[start of Data records]
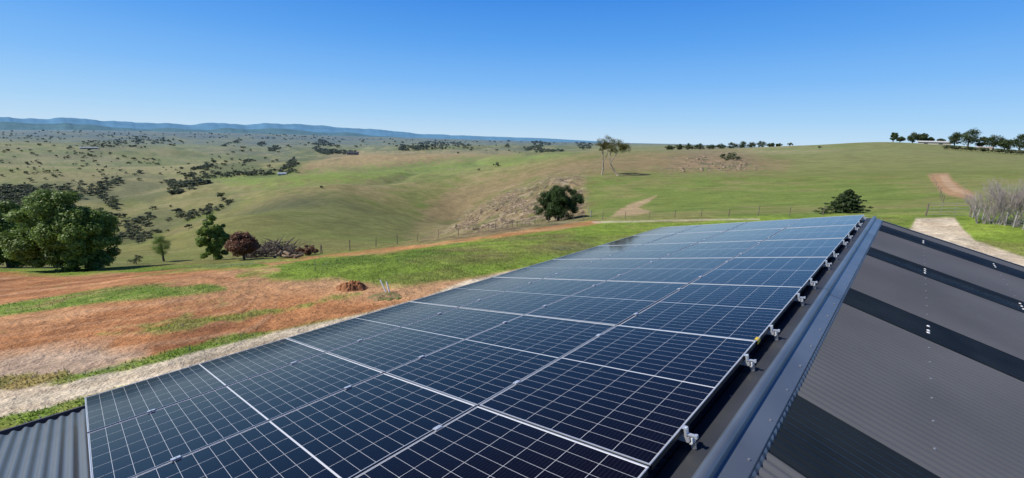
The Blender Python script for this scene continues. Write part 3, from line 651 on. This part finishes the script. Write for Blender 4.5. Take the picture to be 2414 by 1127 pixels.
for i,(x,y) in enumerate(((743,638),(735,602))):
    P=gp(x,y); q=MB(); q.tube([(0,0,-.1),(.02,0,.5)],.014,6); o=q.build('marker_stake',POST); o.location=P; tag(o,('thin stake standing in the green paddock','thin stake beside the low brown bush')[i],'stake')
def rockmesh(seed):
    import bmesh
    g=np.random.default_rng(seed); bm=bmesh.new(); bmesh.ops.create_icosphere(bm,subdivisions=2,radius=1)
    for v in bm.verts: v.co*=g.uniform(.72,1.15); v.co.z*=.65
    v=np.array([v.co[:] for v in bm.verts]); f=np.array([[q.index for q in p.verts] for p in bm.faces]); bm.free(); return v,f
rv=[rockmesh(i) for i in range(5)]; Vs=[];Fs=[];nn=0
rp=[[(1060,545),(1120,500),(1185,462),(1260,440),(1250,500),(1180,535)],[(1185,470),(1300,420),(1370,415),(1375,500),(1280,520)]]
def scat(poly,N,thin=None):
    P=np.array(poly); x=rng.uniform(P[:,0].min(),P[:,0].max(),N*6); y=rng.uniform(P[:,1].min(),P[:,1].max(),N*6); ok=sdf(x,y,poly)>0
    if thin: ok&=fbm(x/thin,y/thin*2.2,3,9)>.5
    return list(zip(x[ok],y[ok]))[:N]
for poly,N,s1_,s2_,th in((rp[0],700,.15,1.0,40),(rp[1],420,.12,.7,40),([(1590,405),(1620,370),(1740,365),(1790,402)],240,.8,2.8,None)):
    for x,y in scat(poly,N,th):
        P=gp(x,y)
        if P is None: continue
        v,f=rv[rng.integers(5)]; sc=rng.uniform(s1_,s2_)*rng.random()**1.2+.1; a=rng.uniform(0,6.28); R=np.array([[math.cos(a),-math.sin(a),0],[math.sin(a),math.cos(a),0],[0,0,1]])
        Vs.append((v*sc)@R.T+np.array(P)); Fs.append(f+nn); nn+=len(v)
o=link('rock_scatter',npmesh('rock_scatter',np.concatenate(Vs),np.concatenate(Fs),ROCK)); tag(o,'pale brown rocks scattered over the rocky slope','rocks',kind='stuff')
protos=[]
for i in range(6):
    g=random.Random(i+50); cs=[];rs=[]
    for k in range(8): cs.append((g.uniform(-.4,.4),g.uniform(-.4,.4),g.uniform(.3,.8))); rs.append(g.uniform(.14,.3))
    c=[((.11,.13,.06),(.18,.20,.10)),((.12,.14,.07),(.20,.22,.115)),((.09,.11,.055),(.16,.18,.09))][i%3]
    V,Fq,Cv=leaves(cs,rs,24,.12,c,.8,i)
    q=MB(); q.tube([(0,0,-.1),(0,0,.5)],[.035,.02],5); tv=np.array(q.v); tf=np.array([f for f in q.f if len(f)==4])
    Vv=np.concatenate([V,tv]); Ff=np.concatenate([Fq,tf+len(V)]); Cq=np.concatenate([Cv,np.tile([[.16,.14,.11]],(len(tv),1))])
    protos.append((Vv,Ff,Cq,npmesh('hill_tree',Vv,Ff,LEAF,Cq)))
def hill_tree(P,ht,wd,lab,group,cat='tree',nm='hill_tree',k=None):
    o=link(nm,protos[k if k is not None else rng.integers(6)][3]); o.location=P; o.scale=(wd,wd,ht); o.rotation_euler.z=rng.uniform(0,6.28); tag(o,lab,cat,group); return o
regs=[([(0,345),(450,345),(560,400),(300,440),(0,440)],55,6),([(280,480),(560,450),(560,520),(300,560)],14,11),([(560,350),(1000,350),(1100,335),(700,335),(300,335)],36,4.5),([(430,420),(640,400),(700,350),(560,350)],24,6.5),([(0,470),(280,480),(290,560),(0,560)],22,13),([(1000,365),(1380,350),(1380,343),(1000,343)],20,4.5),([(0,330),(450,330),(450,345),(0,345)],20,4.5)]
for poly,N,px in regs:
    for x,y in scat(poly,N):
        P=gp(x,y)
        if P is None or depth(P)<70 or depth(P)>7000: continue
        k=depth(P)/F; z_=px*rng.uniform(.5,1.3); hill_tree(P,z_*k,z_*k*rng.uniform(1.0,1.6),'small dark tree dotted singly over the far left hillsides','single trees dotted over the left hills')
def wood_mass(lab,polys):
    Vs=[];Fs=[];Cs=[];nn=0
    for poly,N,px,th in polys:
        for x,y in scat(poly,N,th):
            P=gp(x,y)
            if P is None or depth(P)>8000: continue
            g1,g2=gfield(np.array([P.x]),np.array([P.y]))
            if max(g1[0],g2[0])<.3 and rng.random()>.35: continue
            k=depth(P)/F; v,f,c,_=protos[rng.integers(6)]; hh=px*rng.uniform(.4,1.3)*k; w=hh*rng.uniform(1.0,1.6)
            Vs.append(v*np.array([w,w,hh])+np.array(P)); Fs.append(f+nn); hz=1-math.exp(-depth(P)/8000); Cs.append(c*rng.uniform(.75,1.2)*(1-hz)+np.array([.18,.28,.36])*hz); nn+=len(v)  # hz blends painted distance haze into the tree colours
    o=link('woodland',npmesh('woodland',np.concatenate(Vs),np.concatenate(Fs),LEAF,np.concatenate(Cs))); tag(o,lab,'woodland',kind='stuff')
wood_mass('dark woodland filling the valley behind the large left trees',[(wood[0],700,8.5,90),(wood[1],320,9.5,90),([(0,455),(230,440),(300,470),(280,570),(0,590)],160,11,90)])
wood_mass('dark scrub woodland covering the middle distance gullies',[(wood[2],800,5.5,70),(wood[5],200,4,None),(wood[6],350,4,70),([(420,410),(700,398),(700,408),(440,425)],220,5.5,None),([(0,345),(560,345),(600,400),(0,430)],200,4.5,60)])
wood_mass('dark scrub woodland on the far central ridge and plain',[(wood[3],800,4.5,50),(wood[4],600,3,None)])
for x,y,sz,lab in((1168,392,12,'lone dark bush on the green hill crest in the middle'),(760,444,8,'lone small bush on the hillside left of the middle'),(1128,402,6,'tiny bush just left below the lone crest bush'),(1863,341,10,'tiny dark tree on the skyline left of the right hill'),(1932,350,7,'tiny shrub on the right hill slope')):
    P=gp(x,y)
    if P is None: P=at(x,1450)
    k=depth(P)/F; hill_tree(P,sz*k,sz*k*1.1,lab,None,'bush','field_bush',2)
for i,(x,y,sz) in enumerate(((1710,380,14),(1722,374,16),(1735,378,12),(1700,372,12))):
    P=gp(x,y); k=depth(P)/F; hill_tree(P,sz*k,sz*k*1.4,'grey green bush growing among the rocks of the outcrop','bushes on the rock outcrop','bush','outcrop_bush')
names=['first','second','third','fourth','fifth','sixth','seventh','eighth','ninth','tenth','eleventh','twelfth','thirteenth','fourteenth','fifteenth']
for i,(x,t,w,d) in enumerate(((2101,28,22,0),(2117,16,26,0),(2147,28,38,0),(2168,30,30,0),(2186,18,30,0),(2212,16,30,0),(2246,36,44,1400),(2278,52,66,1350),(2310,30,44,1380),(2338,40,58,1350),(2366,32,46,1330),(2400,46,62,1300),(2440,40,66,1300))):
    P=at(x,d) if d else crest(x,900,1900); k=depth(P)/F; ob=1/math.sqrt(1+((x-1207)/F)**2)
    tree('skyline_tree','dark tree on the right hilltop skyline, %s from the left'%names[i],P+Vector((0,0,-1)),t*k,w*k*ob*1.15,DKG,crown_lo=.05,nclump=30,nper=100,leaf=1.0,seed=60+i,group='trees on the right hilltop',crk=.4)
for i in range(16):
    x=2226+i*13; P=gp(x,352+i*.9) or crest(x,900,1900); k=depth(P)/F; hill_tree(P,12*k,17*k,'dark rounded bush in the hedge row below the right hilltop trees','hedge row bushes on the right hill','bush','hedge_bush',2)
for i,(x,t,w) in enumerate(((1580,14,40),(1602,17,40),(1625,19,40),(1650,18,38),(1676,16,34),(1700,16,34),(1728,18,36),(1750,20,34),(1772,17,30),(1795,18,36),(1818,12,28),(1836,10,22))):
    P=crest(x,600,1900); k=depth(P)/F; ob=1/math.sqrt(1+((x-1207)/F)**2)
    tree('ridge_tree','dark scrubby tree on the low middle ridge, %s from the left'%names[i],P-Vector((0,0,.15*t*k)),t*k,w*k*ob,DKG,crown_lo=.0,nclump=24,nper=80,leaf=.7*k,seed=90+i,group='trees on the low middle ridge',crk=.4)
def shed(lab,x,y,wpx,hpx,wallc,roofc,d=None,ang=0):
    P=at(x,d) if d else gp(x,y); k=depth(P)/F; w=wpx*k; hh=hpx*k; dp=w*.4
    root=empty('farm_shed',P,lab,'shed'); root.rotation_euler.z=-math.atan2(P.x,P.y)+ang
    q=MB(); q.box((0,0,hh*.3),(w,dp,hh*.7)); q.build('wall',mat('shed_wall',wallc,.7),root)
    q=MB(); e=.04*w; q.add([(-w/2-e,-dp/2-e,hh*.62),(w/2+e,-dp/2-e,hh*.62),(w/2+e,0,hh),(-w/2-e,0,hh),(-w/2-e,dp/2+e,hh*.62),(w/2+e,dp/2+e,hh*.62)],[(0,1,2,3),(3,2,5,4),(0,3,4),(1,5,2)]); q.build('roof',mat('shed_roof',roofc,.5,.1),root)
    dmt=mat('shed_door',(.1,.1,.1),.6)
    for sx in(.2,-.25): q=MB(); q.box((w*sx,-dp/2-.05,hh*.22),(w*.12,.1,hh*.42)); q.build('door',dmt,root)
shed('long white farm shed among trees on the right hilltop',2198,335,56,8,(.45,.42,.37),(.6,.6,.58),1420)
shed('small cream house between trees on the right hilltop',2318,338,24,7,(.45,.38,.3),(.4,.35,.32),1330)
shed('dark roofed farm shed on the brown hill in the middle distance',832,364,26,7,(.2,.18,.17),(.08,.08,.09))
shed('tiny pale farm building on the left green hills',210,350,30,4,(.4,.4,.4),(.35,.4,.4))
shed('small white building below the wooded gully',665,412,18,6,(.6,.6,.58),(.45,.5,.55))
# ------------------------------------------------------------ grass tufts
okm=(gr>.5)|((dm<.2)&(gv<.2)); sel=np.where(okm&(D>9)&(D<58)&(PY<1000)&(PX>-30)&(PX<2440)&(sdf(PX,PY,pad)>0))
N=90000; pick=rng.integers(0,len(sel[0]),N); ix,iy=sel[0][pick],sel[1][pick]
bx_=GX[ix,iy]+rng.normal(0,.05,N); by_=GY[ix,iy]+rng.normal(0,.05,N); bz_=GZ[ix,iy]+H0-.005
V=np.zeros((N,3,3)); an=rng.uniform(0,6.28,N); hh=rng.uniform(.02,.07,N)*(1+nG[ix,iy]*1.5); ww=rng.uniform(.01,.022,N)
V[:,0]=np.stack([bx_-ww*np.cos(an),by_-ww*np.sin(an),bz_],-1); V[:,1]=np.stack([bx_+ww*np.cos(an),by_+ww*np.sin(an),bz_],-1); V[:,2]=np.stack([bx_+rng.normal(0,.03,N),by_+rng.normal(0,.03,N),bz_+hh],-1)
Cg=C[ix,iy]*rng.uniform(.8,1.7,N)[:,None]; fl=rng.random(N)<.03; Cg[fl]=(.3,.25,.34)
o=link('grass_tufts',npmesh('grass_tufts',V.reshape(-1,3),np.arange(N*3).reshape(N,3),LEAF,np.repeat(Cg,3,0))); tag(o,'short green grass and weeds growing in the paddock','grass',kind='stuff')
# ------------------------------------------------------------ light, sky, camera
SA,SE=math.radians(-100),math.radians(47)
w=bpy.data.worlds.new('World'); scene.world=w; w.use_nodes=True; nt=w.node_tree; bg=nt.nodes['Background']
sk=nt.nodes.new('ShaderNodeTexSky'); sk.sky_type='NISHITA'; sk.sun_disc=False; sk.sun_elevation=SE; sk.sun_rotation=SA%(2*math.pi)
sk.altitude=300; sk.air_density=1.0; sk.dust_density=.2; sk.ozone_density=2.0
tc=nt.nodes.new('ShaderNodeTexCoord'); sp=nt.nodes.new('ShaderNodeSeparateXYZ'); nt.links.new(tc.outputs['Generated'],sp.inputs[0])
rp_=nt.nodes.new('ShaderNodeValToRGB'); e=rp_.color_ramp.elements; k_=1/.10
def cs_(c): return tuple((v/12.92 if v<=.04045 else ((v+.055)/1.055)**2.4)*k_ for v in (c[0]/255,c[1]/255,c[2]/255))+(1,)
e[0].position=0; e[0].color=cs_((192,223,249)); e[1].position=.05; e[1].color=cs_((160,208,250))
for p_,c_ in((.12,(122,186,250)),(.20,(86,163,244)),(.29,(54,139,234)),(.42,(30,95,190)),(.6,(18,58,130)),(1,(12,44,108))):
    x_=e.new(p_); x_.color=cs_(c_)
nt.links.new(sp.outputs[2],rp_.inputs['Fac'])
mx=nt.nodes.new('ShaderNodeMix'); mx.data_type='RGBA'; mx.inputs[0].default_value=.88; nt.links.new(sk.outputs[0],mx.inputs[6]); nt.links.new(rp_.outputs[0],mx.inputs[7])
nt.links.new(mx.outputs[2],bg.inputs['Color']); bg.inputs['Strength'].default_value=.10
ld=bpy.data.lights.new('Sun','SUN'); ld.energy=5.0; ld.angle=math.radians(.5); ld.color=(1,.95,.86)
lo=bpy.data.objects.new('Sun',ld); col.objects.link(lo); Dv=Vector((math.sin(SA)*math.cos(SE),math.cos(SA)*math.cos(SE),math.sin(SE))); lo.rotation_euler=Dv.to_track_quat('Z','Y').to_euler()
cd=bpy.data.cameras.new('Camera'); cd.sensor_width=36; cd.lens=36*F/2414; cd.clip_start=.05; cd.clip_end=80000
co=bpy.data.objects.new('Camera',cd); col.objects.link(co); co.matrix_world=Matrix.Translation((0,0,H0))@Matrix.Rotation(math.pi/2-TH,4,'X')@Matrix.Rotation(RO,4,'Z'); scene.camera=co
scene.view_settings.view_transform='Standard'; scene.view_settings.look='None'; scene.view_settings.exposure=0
[end of Data records]
[start of Data records]
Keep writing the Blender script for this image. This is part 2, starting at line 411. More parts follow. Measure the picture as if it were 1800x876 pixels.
[end of Data records]
> [Work to do] Identify all lines where the word "this" shows up. Copy them.

> [Response]
The Blender Python script for this scene continues. Write part 3, from line 651 on. This part finishes the script. Write for Blender 4.5. Take the picture to be 2414 by 1127 pixels.
Keep writing the Blender script for this image. This is part 2, starting at line 411. More parts follow. Measure the picture as if it were 1800x876 pixels.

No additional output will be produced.